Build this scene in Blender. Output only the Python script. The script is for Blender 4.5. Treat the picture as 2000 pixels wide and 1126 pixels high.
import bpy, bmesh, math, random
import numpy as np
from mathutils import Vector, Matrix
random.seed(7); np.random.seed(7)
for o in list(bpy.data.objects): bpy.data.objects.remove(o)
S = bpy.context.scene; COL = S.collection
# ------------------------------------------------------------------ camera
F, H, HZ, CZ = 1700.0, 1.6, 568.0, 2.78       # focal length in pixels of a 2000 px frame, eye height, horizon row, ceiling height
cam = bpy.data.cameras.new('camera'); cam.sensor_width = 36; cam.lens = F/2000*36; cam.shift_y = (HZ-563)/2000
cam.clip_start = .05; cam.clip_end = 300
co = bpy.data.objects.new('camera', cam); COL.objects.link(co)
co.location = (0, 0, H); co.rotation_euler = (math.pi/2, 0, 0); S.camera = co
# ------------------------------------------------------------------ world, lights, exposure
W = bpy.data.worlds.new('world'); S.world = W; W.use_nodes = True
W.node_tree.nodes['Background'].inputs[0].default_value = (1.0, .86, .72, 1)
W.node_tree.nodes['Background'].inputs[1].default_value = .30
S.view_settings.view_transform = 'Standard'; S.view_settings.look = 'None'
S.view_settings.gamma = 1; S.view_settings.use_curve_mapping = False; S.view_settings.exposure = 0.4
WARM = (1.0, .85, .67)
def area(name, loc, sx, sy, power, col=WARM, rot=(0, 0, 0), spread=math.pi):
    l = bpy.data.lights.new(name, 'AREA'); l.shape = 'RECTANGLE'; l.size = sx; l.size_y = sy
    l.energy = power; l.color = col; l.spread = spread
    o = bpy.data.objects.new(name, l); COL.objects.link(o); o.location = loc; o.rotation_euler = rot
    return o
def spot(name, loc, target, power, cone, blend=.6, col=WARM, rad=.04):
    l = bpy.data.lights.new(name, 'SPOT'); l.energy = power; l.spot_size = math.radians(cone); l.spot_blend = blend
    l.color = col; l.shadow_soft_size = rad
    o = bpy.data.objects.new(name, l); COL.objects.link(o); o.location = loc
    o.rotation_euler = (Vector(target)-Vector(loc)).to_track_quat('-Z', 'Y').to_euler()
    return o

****

Written instruction: Print the material once more, exactly.

Exercise output:
Build this scene in Blender. Output only the Python script. The script is for Blender 4.5. Treat the picture as 2000 pixels wide and 1126 pixels high.
import bpy, bmesh, math, random
import numpy as np
from mathutils import Vector, Matrix
random.seed(7); np.random.seed(7)
for o in list(bpy.data.objects): bpy.data.objects.remove(o)
S = bpy.context.scene; COL = S.collection
# ------------------------------------------------------------------ camera
F, H, HZ, CZ = 1700.0, 1.6, 568.0, 2.78       # focal length in pixels of a 2000 px frame, eye height, horizon row, ceiling height
cam = bpy.data.cameras.new('camera'); cam.sensor_width = 36; cam.lens = F/2000*36; cam.shift_y = (HZ-563)/2000
cam.clip_start = .05; cam.clip_end = 300
co = bpy.data.objects.new('camera', cam); COL.objects.link(co)
co.location = (0, 0, H); co.rotation_euler = (math.pi/2, 0, 0); S.camera = co
# ------------------------------------------------------------------ world, lights, exposure
W = bpy.data.worlds.new('world'); S.world = W; W.use_nodes = True
W.node_tree.nodes['Background'].inputs[0].default_value = (1.0, .86, .72, 1)
W.node_tree.nodes['Background'].inputs[1].default_value = .30
S.view_settings.view_transform = 'Standard'; S.view_settings.look = 'None'
S.view_settings.gamma = 1; S.view_settings.use_curve_mapping = False; S.view_settings.exposure = 0.4
WARM = (1.0, .85, .67)
def area(name, loc, sx, sy, power, col=WARM, rot=(0, 0, 0), spread=math.pi):
    l = bpy.data.lights.new(name, 'AREA'); l.shape = 'RECTANGLE'; l.size = sx; l.size_y = sy
    l.energy = power; l.color = col; l.spread = spread
    o = bpy.data.objects.new(name, l); COL.objects.link(o); o.location = loc; o.rotation_euler = rot
    return o
def spot(name, loc, target, power, cone, blend=.6, col=WARM, rad=.04):
    l = bpy.data.lights.new(name, 'SPOT'); l.energy = power; l.spot_size = math.radians(cone); l.spot_blend = blend
    l.color = col; l.shadow_soft_size = rad
    o = bpy.data.objects.new(name, l); COL.objects.link(o); o.location = loc
    o.rotation_euler = (Vector(target)-Vector(loc)).to_track_quat('-Z', 'Y').to_euler()
    return o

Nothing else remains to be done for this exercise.